Imagine you’re approaching a narrow bridge with lights and gates that only allow cars to cross from one direction at a time. It might seem a straightforward piece of traffic management, but have you ever considered how it actually works, or imagined how you might build a system to do this, even in model form? Add to that a road that floods sometimes and red, yellow and green lights and a digital screen to let you know when you can cross.
With help from college students and professional mentors, this is the challenge that more than 200 middle and high school students in Santa Fe and Española took on in the fall of 2021, learning teamwork and STEM skills along the way.
The program was run by the STEM Scaffold Santa Fe collaborative working group, which supplements students’ education with in-school hands-on activities to engage and inspire their interest in STEM courses and careers.
Trained college students and STEM professional mentors from places including Northern New Mexico College, Santa Fe Community College, St John’s College and the Laboratory worked with students from Española Valley High School, Desert Sage Academy, Santa Fe Indian School, and El Camino Real Academy every week for eight weeks to complete the project: a model of the bridge scenario with sensors, working gates, lights, an LCD display and a computer programmed to run it all correctly.
“STEM Scaffold Santa Fe’s projects are aligned with AVID [Advancement Via Individual Determination] and Next Generation Science Standards, and incorporate and build students’ programming, engineering, math, presentation and teamwork skills,” says Lina Germann of nonprofit STEM Santa Fe, who co-founded the working group, part of Opportunity Santa Fe, in 2017 along with Steve Cox of Northern New Mexico College.

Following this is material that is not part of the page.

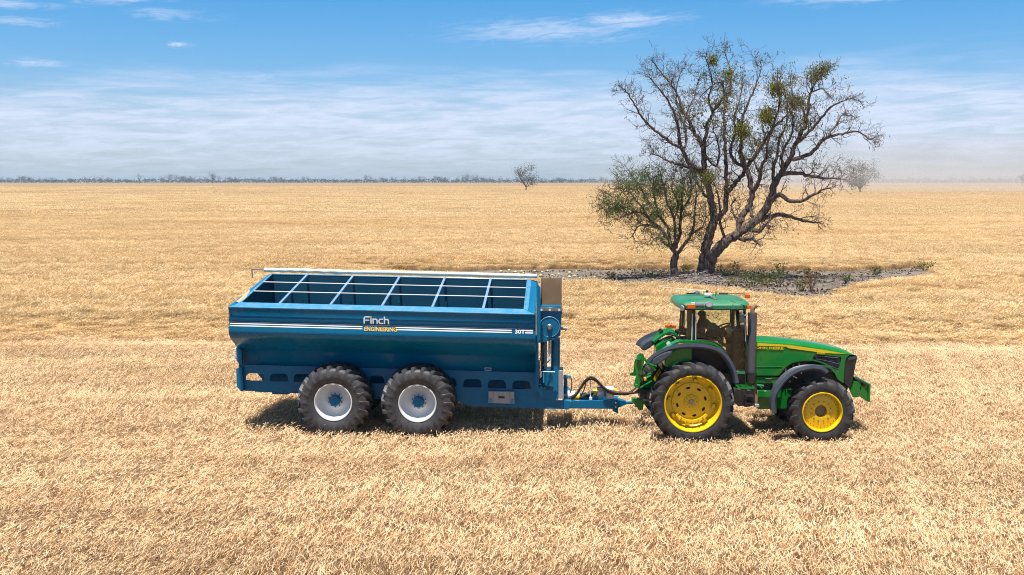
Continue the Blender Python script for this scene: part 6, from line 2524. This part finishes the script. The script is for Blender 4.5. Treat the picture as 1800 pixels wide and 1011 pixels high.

“The skills the students learn with the bridge project include real-world engaging activities like coding and working with sensors, servos and diodes,” says Rebecca Estrada from the Laboratory’s Community Partnerships Office, who serves on the working group. “The whole experience can open some career paths that students might not have thought of.”
Aaron Pital, a post-doctorate student at LANL served as one of the mentors in the classroom at El Camino Real Academy.
“It's hard as a middle or high school student to know what you might be interested in pursuing, and I feel that one of the primary duties of scientists is to be a bridge between the next generation and their interests,” he says.
Since Pital needed to work with students during their school hours, the Laboratory paid for his service time under its Community Involvement and Outreach Time program. But the bigger reward was seeing the impact of the project that built bridges in more ways than one.
“To see the students begin to make the link between how to build a project and how it works is always a joy,” he says. “I think it really helps to build a sense of efficacy that spills over into other challenges.”